WHAT THE EXERCISE ASKS: Copy each line exactly. Leave nothing out.

DATA LINES:

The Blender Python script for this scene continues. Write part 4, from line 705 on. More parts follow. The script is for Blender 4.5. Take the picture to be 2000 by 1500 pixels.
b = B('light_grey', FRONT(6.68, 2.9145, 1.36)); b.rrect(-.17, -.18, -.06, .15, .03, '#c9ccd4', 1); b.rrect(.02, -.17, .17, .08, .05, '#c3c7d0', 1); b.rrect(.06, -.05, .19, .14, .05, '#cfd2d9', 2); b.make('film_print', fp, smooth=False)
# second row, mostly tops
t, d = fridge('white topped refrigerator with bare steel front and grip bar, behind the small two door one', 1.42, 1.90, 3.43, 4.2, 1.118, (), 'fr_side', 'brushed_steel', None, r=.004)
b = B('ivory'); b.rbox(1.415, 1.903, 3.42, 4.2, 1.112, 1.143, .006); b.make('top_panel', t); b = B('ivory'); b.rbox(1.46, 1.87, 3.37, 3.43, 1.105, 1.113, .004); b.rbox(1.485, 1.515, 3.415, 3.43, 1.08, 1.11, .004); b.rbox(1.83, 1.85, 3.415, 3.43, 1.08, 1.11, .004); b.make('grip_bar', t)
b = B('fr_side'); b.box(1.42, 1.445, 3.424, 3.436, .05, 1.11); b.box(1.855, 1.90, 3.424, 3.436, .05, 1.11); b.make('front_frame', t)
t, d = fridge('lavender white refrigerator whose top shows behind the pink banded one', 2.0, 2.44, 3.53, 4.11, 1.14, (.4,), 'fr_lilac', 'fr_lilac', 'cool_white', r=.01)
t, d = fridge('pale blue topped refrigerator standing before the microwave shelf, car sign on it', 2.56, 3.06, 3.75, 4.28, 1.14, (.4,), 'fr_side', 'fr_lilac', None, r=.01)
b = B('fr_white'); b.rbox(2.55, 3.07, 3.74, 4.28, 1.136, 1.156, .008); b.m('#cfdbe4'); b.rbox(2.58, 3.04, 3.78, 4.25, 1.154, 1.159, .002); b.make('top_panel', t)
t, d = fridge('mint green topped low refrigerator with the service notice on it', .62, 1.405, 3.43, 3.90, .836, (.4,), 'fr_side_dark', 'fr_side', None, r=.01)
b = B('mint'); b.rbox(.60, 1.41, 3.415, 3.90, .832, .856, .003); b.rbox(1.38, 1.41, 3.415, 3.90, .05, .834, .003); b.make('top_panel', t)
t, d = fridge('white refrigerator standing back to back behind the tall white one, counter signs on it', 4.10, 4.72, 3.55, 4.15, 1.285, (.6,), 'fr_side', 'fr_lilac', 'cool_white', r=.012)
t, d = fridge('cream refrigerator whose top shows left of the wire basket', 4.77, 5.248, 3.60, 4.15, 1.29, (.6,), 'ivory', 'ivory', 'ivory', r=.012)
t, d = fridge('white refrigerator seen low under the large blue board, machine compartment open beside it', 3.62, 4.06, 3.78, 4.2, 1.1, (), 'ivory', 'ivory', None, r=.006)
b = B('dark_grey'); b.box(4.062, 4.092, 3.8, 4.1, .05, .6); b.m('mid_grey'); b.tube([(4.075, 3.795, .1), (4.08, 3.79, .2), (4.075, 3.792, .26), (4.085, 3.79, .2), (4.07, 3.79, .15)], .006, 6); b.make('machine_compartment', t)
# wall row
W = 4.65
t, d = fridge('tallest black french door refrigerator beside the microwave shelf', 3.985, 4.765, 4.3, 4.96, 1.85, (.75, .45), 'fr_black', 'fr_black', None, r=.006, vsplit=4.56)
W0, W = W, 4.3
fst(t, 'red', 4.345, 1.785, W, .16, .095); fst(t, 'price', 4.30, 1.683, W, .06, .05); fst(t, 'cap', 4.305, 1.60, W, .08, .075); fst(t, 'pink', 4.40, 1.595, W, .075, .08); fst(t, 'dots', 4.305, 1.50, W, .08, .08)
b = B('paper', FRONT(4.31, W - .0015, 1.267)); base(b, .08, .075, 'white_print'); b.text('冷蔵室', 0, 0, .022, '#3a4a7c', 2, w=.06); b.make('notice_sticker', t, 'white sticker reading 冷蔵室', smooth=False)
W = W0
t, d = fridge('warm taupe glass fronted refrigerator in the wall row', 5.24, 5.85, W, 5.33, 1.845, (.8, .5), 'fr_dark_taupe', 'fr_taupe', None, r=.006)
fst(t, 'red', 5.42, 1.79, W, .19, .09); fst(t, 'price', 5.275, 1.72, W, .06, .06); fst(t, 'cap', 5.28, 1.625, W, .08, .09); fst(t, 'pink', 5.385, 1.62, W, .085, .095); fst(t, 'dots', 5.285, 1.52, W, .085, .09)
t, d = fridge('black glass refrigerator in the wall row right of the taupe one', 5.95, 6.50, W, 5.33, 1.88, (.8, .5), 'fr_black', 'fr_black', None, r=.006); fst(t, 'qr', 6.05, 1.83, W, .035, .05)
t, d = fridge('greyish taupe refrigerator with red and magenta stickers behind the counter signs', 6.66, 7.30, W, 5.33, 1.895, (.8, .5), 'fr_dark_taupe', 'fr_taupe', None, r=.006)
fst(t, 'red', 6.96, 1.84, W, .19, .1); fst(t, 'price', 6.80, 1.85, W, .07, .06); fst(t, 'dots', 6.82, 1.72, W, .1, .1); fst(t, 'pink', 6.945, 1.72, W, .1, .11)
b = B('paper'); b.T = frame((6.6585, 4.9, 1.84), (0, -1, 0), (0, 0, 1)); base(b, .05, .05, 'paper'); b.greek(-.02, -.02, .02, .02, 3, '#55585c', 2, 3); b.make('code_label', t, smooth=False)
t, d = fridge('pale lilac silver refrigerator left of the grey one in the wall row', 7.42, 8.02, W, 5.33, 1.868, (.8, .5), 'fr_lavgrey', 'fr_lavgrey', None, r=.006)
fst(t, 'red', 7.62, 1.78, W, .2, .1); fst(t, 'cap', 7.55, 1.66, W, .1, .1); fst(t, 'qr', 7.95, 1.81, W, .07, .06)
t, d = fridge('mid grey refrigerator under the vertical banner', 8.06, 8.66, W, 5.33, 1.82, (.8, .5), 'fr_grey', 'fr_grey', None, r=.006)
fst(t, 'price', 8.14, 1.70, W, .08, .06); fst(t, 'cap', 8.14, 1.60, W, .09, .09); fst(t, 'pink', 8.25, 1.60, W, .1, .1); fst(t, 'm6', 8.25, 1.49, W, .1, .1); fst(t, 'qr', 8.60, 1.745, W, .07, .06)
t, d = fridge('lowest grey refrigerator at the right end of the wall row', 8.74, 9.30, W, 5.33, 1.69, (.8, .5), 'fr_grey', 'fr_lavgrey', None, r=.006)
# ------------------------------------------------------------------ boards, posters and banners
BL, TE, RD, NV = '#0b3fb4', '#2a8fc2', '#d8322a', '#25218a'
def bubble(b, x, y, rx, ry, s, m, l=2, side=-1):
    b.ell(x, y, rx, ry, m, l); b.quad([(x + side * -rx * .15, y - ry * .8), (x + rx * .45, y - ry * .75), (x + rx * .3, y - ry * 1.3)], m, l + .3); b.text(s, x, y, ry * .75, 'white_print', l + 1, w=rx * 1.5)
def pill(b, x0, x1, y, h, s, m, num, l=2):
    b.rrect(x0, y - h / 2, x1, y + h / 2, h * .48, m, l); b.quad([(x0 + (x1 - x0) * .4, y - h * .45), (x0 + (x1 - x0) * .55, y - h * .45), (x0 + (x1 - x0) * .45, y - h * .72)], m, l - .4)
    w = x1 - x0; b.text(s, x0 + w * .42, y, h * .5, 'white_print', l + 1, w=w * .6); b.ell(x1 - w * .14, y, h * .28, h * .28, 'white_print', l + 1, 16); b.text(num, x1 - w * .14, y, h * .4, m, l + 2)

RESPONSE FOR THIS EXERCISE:
The Blender Python script for this scene continues. Write part 4, from line 705 on. More parts follow. The script is for Blender 4.5. Take the picture to be 2000 by 1500 pixels.
b = B('light_grey', FRONT(6.68, 2.9145, 1.36)); b.rrect(-.17, -.18, -.06, .15, .03, '#c9ccd4', 1); b.rrect(.02, -.17, .17, .08, .05, '#c3c7d0', 1); b.rrect(.06, -.05, .19, .14, .05, '#cfd2d9', 2); b.make('film_print', fp, smooth=False)
# second row, mostly tops
t, d = fridge('white topped refrigerator with bare steel front and grip bar, behind the small two door one', 1.42, 1.90, 3.43, 4.2, 1.118, (), 'fr_side', 'brushed_steel', None, r=.004)
b = B('ivory'); b.rbox(1.415, 1.903, 3.42, 4.2, 1.112, 1.143, .006); b.make('top_panel', t); b = B('ivory'); b.rbox(1.46, 1.87, 3.37, 3.43, 1.105, 1.113, .004); b.rbox(1.485, 1.515, 3.415, 3.43, 1.08, 1.11, .004); b.rbox(1.83, 1.85, 3.415, 3.43, 1.08, 1.11, .004); b.make('grip_bar', t)
b = B('fr_side'); b.box(1.42, 1.445, 3.424, 3.436, .05, 1.11); b.box(1.855, 1.90, 3.424, 3.436, .05, 1.11); b.make('front_frame', t)
t, d = fridge('lavender white refrigerator whose top shows behind the pink banded one', 2.0, 2.44, 3.53, 4.11, 1.14, (.4,), 'fr_lilac', 'fr_lilac', 'cool_white', r=.01)
t, d = fridge('pale blue topped refrigerator standing before the microwave shelf, car sign on it', 2.56, 3.06, 3.75, 4.28, 1.14, (.4,), 'fr_side', 'fr_lilac', None, r=.01)
b = B('fr_white'); b.rbox(2.55, 3.07, 3.74, 4.28, 1.136, 1.156, .008); b.m('#cfdbe4'); b.rbox(2.58, 3.04, 3.78, 4.25, 1.154, 1.159, .002); b.make('top_panel', t)
t, d = fridge('mint green topped low refrigerator with the service notice on it', .62, 1.405, 3.43, 3.90, .836, (.4,), 'fr_side_dark', 'fr_side', None, r=.01)
b = B('mint'); b.rbox(.60, 1.41, 3.415, 3.90, .832, .856, .003); b.rbox(1.38, 1.41, 3.415, 3.90, .05, .834, .003); b.make('top_panel', t)
t, d = fridge('white refrigerator standing back to back behind the tall white one, counter signs on it', 4.10, 4.72, 3.55, 4.15, 1.285, (.6,), 'fr_side', 'fr_lilac', 'cool_white', r=.012)
t, d = fridge('cream refrigerator whose top shows left of the wire basket', 4.77, 5.248, 3.60, 4.15, 1.29, (.6,), 'ivory', 'ivory', 'ivory', r=.012)
t, d = fridge('white refrigerator seen low under the large blue board, machine compartment open beside it', 3.62, 4.06, 3.78, 4.2, 1.1, (), 'ivory', 'ivory', None, r=.006)
b = B('dark_grey'); b.box(4.062, 4.092, 3.8, 4.1, .05, .6); b.m('mid_grey'); b.tube([(4.075, 3.795, .1), (4.08, 3.79, .2), (4.075, 3.792, .26), (4.085, 3.79, .2), (4.07, 3.79, .15)], .006, 6); b.make('machine_compartment', t)
# wall row
W = 4.65
t, d = fridge('tallest black french door refrigerator beside the microwave shelf', 3.985, 4.765, 4.3, 4.96, 1.85, (.75, .45), 'fr_black', 'fr_black', None, r=.006, vsplit=4.56)
W0, W = W, 4.3
fst(t, 'red', 4.345, 1.785, W, .16, .095); fst(t, 'price', 4.30, 1.683, W, .06, .05); fst(t, 'cap', 4.305, 1.60, W, .08, .075); fst(t, 'pink', 4.40, 1.595, W, .075, .08); fst(t, 'dots', 4.305, 1.50, W, .08, .08)
b = B('paper', FRONT(4.31, W - .0015, 1.267)); base(b, .08, .075, 'white_print'); b.text('冷蔵室', 0, 0, .022, '#3a4a7c', 2, w=.06); b.make('notice_sticker', t, 'white sticker reading 冷蔵室', smooth=False)
W = W0
t, d = fridge('warm taupe glass fronted refrigerator in the wall row', 5.24, 5.85, W, 5.33, 1.845, (.8, .5), 'fr_dark_taupe', 'fr_taupe', None, r=.006)
fst(t, 'red', 5.42, 1.79, W, .19, .09); fst(t, 'price', 5.275, 1.72, W, .06, .06); fst(t, 'cap', 5.28, 1.625, W, .08, .09); fst(t, 'pink', 5.385, 1.62, W, .085, .095); fst(t, 'dots', 5.285, 1.52, W, .085, .09)
t, d = fridge('black glass refrigerator in the wall row right of the taupe one', 5.95, 6.50, W, 5.33, 1.88, (.8, .5), 'fr_black', 'fr_black', None, r=.006); fst(t, 'qr', 6.05, 1.83, W, .035, .05)
t, d = fridge('greyish taupe refrigerator with red and magenta stickers behind the counter signs', 6.66, 7.30, W, 5.33, 1.895, (.8, .5), 'fr_dark_taupe', 'fr_taupe', None, r=.006)
fst(t, 'red', 6.96, 1.84, W, .19, .1); fst(t, 'price', 6.80, 1.85, W, .07, .06); fst(t, 'dots', 6.82, 1.72, W, .1, .1); fst(t, 'pink', 6.945, 1.72, W, .1, .11)
b = B('paper'); b.T = frame((6.6585, 4.9, 1.84), (0, -1, 0), (0, 0, 1)); base(b, .05, .05, 'paper'); b.greek(-.02, -.02, .02, .02, 3, '#55585c', 2, 3); b.make('code_label', t, smooth=False)
t, d = fridge('pale lilac silver refrigerator left of the grey one in the wall row', 7.42, 8.02, W, 5.33, 1.868, (.8, .5), 'fr_lavgrey', 'fr_lavgrey', None, r=.006)
fst(t, 'red', 7.62, 1.78, W, .2, .1); fst(t, 'cap', 7.55, 1.66, W, .1, .1); fst(t, 'qr', 7.95, 1.81, W, .07, .06)
t, d = fridge('mid grey refrigerator under the vertical banner', 8.06, 8.66, W, 5.33, 1.82, (.8, .5), 'fr_grey', 'fr_grey', None, r=.006)
fst(t, 'price', 8.14, 1.70, W, .08, .06); fst(t, 'cap', 8.14, 1.60, W, .09, .09); fst(t, 'pink', 8.25, 1.60, W, .1, .1); fst(t, 'm6', 8.25, 1.49, W, .1, .1); fst(t, 'qr', 8.60, 1.745, W, .07, .06)
t, d = fridge('lowest grey refrigerator at the right end of the wall row', 8.74, 9.30, W, 5.33, 1.69, (.8, .5), 'fr_grey', 'fr_lavgrey', None, r=.006)
# ------------------------------------------------------------------ boards, posters and banners
BL, TE, RD, NV = '#0b3fb4', '#2a8fc2', '#d8322a', '#25218a'
def bubble(b, x, y, rx, ry, s, m, l=2, side=-1):
    b.ell(x, y, rx, ry, m, l); b.quad([(x + side * -rx * .15, y - ry * .8), (x + rx * .45, y - ry * .75), (x + rx * .3, y - ry * 1.3)], m, l + .3); b.text(s, x, y, ry * .75, 'white_print', l + 1, w=rx * 1.5)
def pill(b, x0, x1, y, h, s, m, num, l=2):
    b.rrect(x0, y - h / 2, x1, y + h / 2, h * .48, m, l); b.quad([(x0 + (x1 - x0) * .4, y - h * .45), (x0 + (x1 - x0) * .55, y - h * .45), (x0 + (x1 - x0) * .45, y - h * .72)], m, l - .4)
    w = x1 - x0; b.text(s, x0 + w * .42, y, h * .5, 'white_print', l + 1, w=w * .6); b.ell(x1 - w * .14, y, h * .28, h * .28, 'white_print', l + 1, 16); b.text(num, x1 - w * .14, y, h * .4, m, l + 2)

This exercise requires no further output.